Wednesday 27 February 2008

World`s largest hedge fund firm now in India

Renaissance Technologies, the world’s largest hedge fund firm handling assets worth $35.4 billion (Rs 1,41,600 crore), has received approval from the Securities and Exchange Board of India (Sebi) to operate in the Indian stock markets as a foreign institutional investor.

Renaissance is the latest — and the biggest — among several hedge fund players that entered India following a liberal approach taken by the Indian regulator on hedge fund participation in the booming Indian stock market.

Others that recently entered include Vikram Pandit-founded Old Lane, DE Shaw (the world’s fifth-largest hedge fund with $29 billion or Rs 1,16,000 crore worth assets) and Och-Ziff Capital Management (the seventh largest with $28.6 billion or Rs 1,14,400 crore in assets), according to the Sebi website.

Renaissance, founded by 69-year-old Jim Simons, is based out of Manhattan, the US, and is perhaps the most interesting hedge fund. It has more than 260 employees — many of them are PhDs and not conventional analysts from management schools.

The hedge fund major’s Medallion Fund uses trading algorithms to invest across the world markets.
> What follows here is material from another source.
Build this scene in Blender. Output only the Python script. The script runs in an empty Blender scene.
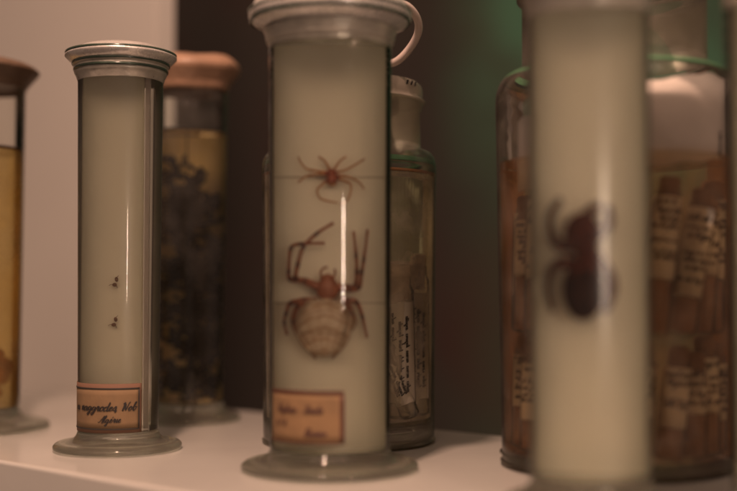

It returned more than 50 per cent in the first three quarters of 2007, according to a Bloomberg report. It had about $6 billion (Rs 24,000 crore) in assets as of July 1.

Renaissance’s returns stand out as the turmoil in the US credit markets and the meltdown in stock prices across the world took a knock on many hedge funds. Bear Stearns, for instance, saw two of its mortgage-related hedge funds falling into bankruptcy.

Others such as Goldman Sachs’ Global Alpha Fund, which competes with Renaissance’s funds, lost more than 25 per cent in the same period.

The approval, which was given in January, follows efforts by Sebi to get hedge funds and other overseas investors to register and participate directly in the Indian markets instead of through Participatory Notes or P-notes, which are offshore derivative instruments used by investors that are not registered with Sebi to invest in Indian securities.

Sebi had tightened the rules for trading through P-notes in October last year to arrest the surge in foreign inflows.

“It is good. At the end of the day, it is money and Sebi has made the inflow of money into our markets more transparent,” said Prabhat Awasthi, head of equity research and managing director (equities) at Lehman Brothers.

According to Hedge Fund.net, which tracks the hedge fund industry, January was tough for hedge funds that have emerging market strategies, though many believed that India and China’s fast growing economies could withstand shocks to other parts of the international business system.